Members of NWA and Neighborhood Guardians have been the constant watchdogs for Nottingham’s bedrock aquifer, steadfast in their efforts to protect the people’s water as the company makes new attempts to secure permits to mine groundwater, despite the local law.

This summer, the city of Gloucester, Massachusetts represented by Who Decides? a local grassroots organization that formed after the first Democracy School in 2009, called upon their mayor and city council members to drive a Special Legislative Act to the state legislature and executive to amend their Home Rule City Charter. The residents wanted to place the public water systems under their control so that no future city council or mayor will be able to sell the systems, sources, infrastructure or reservoirs to a private entity without first obtaining the 2/3 majority vote of the people.

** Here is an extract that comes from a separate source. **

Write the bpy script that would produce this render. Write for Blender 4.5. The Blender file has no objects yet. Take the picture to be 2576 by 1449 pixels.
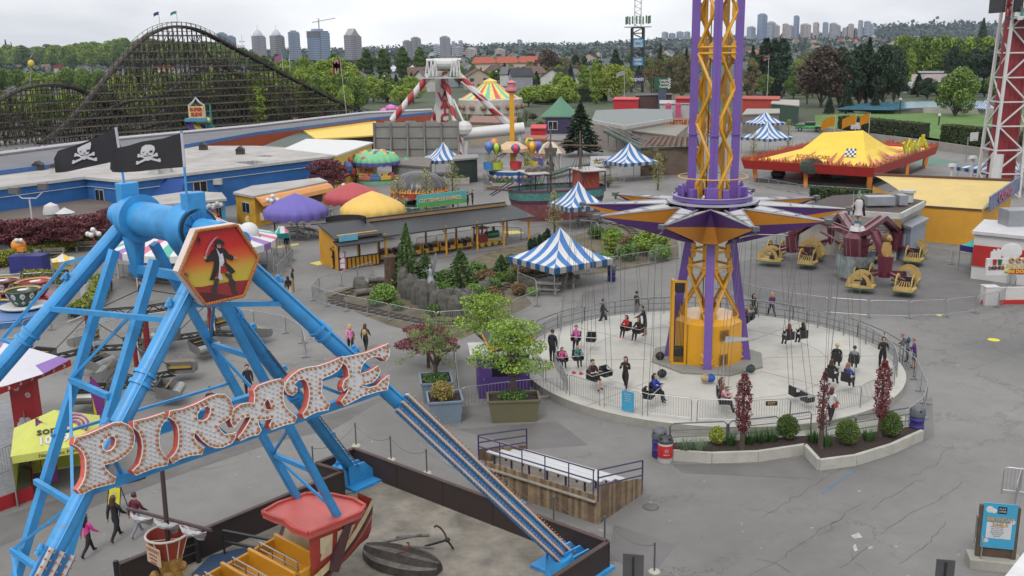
import bpy, math
from math import cos, sin, atan2, hypot, sqrt
import numpy as np
from mathutils import Vector, Matrix
PI=math.pi;R=math.radians
SC=bpy.context.scene
F=2480.;CX,CY=1288.,724.5;CH=16.5;PITCH=math.atan(594/F);ROLL=0.015
cam=bpy.data.cameras.new('camera');co=bpy.data.objects.new('camera',cam);SC.collection.objects.link(co);SC.camera=co
cam.sensor_fit='HORIZONTAL';cam.angle=2*math.atan(CX/F);cam.clip_start=.3;cam.clip_end=20000
_f=Vector((0,cos(PITCH),-sin(PITCH)));_r=Vector((1,0,0));_u=_r.cross(_f)
_c,_s=cos(ROLL),sin(ROLL);_r,_u=_c*_r-_s*_u,_s*_r+_c*_u
CAMO=Vector((0,0,CH))
co.matrix_world=Matrix(((_r.x,_u.x,-_f.x,0),(_r.y,_u.y,-_f.y,0),(_r.z,_u.z,-_f.z,CH),(0,0,0,1)))
SUN_EL,SUN_AZ=R(52),R(200)
wd=bpy.data.worlds.new('World');SC.world=wd;wd.use_nodes=True
nt=wd.node_tree;N=nt.nodes;L=nt.links;N.clear()
out=N.new('ShaderNodeOutputWorld');bg=N.new('ShaderNodeBackground');L.new(bg.outputs[0],out.inputs[0])
sky=N.new('ShaderNodeTexSky');sky.sky_type='NISHITA';sky.sun_disc=False;sky.sun_elevation=SUN_EL;sky.sun_rotation=SUN_AZ
tc=N.new('ShaderNodeTexCoord');sx=N.new('ShaderNodeSeparateXYZ');L.new(tc.outputs['Generated'],sx.inputs[0])
def wmath(op,a,b=None,c=None):
	m=N.new('ShaderNodeMath');m.operation=op
	for i,v in enumerate((a,b,c)):
		if v is None: continue
		if isinstance(v,(int,float)): m.inputs[i].default_value=v
		else: L.new(v,m.inputs[i])
	return m.outputs[0]
zc=wmath('MAXIMUM',sx.outputs[2],0.0);zd=wmath('ADD',zc,.22)
cb=N.new('ShaderNodeCombineXYZ');L.new(wmath('DIVIDE',sx.outputs[0],zd),cb.inputs[0]);L.new(wmath('DIVIDE',sx.outputs[1],zd),cb.inputs[1])
n1=N.new('ShaderNodeTexNoise');n1.inputs['Scale'].default_value=.42;n1.inputs['Detail'].default_value=6;n1.inputs['Roughness'].default_value=.5;n1.inputs['Distortion'].default_value=.35
L.new(cb.outputs[0],n1.inputs[0])
cr=N.new('ShaderNodeValToRGB');cr.color_ramp.elements[0].position=.41;cr.color_ramp.elements[1].position=.58
cr.color_ramp.elements[0].color=(.60,.61,.645,1);cr.color_ramp.elements[1].color=(.96,.96,.97,1);L.new(n1.outputs[0],cr.inputs[0])
lum=wmath('MULTIPLY_ADD',zc,1.15,1.1)
vm=N.new('ShaderNodeVectorMath');vm.operation='SCALE';L.new(cr.outputs[0],vm.inputs[0]);L.new(lum,vm.inputs['Scale'])
v2=N.new('ShaderNodeVectorMath');v2.operation='SCALE';L.new(sky.outputs[0],v2.inputs[0]);v2.inputs['Scale'].default_value=.08
v3=N.new('ShaderNodeVectorMath');v3.operation='SCALE';L.new(vm.outputs[0],v3.inputs[0]);v3.inputs['Scale'].default_value=9.6
va=N.new('ShaderNodeVectorMath');va.operation='ADD';L.new(v3.outputs[0],va.inputs[0]);L.new(v2.outputs[0],va.inputs[1])
L.new(va.outputs[0],bg.inputs[0]);bg.inputs[1].default_value=.1
sl=bpy.data.lights.new('sun','SUN');sl.energy=1.5;sl.angle=R(14);sl.color=(1,.96,.9)
so=bpy.data.objects.new('sun',sl);SC.collection.objects.link(so)
_d=Vector((sin(SUN_AZ)*cos(SUN_EL),cos(SUN_AZ)*cos(SUN_EL),sin(SUN_EL)))
so.rotation_euler=_d.to_track_quat('Z','Y').to_euler();so.location=(0,0,60)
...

To amend the charter, the city council petitioned the Commonwealth of Massachusetts by submitting their request for a Special Legislative Act to amend their Home Rule City Charter. They pressed unrelentingly, and the amendment language was approved by both houses and signed into law in record time by Governor Duval Patrick in September. The action was spurred by a “boil water order” in the summer of 2009 and an offer by the international corporation, Suez, to purchase Gloucester’s water systems. Mayor Carolyn Kirk twice refused the company’s offers. Who Decides? mobilized to educate the Cape Ann community about the dangers of water privatization.  Who Decides? celebrated the successful campaign at the recent city council meeting in September and is now preparing for next steps.  We are continuing to work with other communities in New Hampshire, Maine, and Massachusetts to protect rights to water.

Work continues with Maine communities that are bearing the brunt of industrial wind production. Four hundred-foot tall wind turbines—which are financed by oil and gas corporations—continue to be forced into some of the most ecologically-sensitive areas in rural Maine at an ever-increasing rate.

After having watched an alphabet soup of proposed regulatory laws—dealing with issues like setbacks, turbine height, and turbine noise—be defeated at the state level, residents are reclaiming their right to local self-government as we work with them to draft local laws that ban industrial wind production…and which also create a framework for a Sustainable Energy Policy within the community. This policy recognizes that energy production will be community-controlled rather than corporate-controlled, and that the majority of energy produced within the community will stay within the community.

On the heels of this push for industrial wind development, a proposal has been brought forward in New Hampshire by the Canadian company, Hydro-Quebec, to erect monster towers that will cross New Hampshire’s border with Canada and carry electric DC energy through the delicate White Mountain National Forest, down through 180 miles of the center of the state, to a distribution center in Franklin, where it will be converted to AC and run east to Deerfield -the final link in the chain for transmitting this electric power to Massachusetts and Connecticut. The project has sparked solid opposition from all sectors – property owners, business owners, local electric providers, nature enthusiasts and those who depend on tourism to make their living. These folks are contacting us for assistance in asserting their right to say No! to the project through local self-governance.